Ascolteremo comunque la lettura della Passione.

Provate a sedervi ed ascoltare. Con attenzione. Anzi, oso. Riprendete in mano il testo quando arrivate a casa. Leggete con calma, rappresentate la scena, individuate i dettagli.

E riconoscetevi.

Non leggiamo la Passio per emozionarci, così abituati alla morte che ci giunge ogni giorno mentre ceniamo, che vediamo nei nostri film truculenti. Lo facciamo per riconoscerci, perché ci siamo.

Siamo con i discepoli, attoniti e spaesati, vigliacchi e pavidi, incapaci. Eppure scelti dal Maestro per fare con lui esperienza di morte e resurrezione.

Il tradimento di Giuda, il rinnegamento di Pietro, la fuga degli altri, il goffo tentativo di usare la violenza per difenderlo.

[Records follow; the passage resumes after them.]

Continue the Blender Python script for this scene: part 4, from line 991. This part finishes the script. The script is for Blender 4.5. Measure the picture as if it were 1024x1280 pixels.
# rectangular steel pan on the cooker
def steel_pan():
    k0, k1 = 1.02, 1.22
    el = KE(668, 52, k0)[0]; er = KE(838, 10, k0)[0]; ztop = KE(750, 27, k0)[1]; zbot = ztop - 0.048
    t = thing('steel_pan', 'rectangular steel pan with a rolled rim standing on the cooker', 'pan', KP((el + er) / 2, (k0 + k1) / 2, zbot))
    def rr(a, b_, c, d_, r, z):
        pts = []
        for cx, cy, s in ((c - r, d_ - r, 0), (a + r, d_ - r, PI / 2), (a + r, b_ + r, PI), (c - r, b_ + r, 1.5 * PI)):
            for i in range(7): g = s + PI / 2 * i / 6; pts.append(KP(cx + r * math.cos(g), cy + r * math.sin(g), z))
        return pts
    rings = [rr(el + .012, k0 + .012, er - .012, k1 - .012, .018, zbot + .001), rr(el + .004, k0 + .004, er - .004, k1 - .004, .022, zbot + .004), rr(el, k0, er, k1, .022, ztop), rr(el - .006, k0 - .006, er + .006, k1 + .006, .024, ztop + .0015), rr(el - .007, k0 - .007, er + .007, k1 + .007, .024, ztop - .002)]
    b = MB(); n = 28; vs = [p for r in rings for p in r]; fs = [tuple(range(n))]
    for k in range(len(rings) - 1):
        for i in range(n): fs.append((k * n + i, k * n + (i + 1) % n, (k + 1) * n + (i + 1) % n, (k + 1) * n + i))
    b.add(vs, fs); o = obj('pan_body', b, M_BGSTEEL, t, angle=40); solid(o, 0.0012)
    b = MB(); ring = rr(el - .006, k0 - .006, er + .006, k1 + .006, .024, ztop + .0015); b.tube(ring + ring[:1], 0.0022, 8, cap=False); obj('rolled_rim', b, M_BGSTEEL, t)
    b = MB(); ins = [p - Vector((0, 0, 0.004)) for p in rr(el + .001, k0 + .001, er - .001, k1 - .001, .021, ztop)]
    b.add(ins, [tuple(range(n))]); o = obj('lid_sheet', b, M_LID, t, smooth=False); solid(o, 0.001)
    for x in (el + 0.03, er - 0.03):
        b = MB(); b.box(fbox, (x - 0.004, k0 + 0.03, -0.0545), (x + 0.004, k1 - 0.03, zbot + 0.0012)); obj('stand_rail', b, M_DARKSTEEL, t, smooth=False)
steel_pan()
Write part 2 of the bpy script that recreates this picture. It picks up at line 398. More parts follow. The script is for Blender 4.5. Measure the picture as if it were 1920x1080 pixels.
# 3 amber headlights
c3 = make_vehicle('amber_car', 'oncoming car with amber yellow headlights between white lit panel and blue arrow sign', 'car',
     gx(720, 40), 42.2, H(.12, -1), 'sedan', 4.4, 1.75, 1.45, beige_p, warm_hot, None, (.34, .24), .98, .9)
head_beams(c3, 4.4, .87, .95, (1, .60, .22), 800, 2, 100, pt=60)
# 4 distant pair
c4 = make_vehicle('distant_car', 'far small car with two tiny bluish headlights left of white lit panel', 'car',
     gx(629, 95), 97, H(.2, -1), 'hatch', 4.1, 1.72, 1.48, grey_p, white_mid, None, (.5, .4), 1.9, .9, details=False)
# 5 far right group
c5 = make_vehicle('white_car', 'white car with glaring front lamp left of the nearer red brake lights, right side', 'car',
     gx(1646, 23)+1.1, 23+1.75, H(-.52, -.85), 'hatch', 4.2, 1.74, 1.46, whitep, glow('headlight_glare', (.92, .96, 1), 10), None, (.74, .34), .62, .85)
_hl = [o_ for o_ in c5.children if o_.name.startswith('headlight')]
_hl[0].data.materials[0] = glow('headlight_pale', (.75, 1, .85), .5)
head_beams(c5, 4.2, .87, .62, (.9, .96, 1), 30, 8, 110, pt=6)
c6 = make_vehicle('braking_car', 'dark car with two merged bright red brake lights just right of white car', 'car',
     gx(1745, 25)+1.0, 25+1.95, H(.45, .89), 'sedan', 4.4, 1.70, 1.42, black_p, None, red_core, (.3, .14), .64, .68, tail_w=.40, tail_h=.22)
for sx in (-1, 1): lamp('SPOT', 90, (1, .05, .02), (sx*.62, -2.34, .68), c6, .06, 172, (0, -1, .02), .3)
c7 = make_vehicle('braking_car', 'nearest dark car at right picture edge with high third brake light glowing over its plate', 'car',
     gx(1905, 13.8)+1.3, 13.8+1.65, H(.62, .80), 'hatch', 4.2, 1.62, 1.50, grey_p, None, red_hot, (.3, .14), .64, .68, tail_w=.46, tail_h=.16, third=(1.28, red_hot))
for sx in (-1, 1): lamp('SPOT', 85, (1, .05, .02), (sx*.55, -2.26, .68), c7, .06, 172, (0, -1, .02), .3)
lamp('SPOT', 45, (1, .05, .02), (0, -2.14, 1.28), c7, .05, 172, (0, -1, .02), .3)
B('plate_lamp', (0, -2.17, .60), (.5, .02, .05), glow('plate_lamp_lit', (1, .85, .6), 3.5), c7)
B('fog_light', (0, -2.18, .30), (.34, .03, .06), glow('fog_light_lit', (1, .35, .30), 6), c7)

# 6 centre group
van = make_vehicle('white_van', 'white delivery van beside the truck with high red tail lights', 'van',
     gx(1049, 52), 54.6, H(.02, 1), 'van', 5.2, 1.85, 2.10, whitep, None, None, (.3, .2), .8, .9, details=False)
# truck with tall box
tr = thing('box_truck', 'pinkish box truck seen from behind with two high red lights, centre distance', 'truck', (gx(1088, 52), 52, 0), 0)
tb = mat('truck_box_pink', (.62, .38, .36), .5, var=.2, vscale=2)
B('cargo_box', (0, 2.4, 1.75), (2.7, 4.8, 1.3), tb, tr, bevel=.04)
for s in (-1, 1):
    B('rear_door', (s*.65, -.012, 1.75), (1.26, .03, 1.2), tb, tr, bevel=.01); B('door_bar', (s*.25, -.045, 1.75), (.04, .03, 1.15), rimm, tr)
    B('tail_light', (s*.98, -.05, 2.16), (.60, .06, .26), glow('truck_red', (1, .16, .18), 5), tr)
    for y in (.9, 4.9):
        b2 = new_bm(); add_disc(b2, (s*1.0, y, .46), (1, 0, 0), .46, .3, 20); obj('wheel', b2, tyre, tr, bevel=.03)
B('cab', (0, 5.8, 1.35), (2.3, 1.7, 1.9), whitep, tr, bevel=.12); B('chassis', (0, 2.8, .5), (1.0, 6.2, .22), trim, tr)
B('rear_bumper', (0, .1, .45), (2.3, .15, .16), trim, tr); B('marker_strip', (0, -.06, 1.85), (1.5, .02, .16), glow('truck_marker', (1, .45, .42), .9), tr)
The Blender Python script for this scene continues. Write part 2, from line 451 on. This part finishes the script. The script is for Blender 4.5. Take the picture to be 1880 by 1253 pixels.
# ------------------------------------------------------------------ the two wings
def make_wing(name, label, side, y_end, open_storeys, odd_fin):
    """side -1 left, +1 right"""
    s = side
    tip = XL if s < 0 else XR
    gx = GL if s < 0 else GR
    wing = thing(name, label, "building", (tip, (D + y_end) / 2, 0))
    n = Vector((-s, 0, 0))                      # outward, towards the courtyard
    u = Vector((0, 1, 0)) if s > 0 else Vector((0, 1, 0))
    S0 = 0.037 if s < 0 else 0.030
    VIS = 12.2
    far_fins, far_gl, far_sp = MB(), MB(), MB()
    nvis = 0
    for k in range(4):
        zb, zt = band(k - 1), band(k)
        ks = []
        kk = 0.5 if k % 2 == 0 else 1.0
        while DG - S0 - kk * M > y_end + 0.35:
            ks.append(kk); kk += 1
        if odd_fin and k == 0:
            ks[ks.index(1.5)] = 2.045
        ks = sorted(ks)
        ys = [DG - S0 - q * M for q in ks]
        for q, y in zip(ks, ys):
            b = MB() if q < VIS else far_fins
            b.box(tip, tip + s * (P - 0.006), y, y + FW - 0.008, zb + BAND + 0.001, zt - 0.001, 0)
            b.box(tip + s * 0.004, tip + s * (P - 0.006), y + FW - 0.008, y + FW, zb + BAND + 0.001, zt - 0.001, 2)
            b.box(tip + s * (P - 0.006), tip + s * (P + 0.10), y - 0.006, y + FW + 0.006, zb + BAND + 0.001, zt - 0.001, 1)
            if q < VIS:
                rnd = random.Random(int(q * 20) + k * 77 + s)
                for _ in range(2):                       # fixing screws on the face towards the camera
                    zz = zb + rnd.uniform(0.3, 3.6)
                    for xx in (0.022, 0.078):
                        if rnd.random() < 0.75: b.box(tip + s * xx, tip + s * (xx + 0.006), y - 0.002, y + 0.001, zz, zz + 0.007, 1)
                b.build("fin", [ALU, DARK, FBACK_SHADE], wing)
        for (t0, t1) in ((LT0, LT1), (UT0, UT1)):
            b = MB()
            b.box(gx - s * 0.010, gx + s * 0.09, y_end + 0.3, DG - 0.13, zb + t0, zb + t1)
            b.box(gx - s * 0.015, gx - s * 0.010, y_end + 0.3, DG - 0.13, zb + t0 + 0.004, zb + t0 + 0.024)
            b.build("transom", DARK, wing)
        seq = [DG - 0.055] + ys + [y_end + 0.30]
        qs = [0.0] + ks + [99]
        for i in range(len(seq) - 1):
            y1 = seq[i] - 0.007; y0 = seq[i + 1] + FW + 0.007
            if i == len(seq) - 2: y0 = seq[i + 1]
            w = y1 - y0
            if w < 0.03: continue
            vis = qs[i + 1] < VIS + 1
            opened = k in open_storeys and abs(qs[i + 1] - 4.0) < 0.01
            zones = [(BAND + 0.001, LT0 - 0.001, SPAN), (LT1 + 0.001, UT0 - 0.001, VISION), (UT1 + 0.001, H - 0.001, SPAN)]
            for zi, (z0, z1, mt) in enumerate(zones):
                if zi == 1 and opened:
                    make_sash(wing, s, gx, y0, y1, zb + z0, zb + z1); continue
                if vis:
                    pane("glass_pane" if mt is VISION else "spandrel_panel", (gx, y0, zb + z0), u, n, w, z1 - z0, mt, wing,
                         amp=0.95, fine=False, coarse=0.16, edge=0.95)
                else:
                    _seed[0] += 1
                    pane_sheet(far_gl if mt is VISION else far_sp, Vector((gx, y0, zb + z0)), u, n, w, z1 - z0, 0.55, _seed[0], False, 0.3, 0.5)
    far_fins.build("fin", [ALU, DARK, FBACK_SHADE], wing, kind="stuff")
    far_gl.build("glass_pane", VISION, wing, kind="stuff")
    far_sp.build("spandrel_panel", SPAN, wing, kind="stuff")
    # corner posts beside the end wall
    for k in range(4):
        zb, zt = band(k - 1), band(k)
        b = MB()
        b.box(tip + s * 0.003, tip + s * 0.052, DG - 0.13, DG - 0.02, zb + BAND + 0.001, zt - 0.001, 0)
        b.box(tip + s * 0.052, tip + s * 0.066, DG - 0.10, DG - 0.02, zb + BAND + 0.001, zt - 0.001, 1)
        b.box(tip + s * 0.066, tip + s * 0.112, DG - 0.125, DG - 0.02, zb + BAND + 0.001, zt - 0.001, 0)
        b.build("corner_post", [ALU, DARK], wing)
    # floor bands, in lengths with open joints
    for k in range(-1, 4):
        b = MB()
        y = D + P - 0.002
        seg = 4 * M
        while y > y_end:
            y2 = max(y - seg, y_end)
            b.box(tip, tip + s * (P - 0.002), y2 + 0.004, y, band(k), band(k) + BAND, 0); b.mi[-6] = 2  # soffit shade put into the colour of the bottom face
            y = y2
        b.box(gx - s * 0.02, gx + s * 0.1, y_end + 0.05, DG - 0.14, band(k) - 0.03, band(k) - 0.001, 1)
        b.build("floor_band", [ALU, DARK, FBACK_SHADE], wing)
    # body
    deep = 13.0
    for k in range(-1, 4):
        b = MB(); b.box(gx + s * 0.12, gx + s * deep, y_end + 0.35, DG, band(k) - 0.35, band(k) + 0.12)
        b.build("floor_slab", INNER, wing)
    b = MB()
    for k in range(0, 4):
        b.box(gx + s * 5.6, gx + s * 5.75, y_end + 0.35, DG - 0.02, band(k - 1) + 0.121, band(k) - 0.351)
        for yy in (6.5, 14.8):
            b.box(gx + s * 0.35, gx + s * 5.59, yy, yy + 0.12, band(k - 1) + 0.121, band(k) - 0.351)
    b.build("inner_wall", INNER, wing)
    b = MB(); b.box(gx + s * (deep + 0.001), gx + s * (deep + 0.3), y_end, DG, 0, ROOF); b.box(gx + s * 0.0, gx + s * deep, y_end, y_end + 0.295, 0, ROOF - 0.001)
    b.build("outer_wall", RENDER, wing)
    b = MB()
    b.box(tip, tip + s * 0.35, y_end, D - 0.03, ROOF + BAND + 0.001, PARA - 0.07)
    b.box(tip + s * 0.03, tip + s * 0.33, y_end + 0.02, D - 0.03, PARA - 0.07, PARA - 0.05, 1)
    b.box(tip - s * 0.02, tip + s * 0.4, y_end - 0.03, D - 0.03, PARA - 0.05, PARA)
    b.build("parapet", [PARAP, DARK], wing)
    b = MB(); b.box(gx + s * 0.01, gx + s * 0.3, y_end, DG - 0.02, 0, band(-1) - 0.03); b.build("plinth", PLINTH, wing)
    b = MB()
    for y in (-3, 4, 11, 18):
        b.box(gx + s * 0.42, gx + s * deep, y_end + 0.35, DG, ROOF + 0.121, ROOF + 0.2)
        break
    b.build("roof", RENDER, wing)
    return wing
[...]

Incapaci, inadeguati, inetti, idioti.

Come me. Come noi. Fragili discepoli, marinai inesperti nel condurre la barca della Chiesa. Eppure voluti dal Signore per essere testimoni.

Non i migliori, non gli eroi, ma proprio i meno adatti Dio sceglie per manifestare appieno la sua potenza.

Siamo come la folla che un giorno grida osanna e l’altro grida crocifiggilo!, ondivaghi e manipolabili.

O come il Sinedrio che vuole solo far fuori Gesù che potrebbe incrinare il fragile equilibrio finalmente raggiunto con Roma, niente di troppo personale, quindi.

O come Pilato, irritato da quel popolo riottoso e incomprensibile, da quelle beghe teologiche assurde e inutili. Giustiziere per conta dell’aquila romana, dio in terra capace di determinare chi deve vivere e chi morire.

O come i soldati, gli aguzzini, quasi tutti samaritani, ben contenti di sfogare il loro istinto bestiale sugli inermi.

O come le donne affrante sotto la croce.

O come Giuseppe di Arimatea, che ha da offrire al suo Maestro solo una tomba gelida.

Poi però

Alzate lo sguardo a colui che è stato innalzato.

Che muore come ha chiesto a noi di vivere.

Che ama, straziato, donando tutto di sé.

Che svela Dio.



Siateci, amici.

Perché ci siamo già tutti in quel racconto.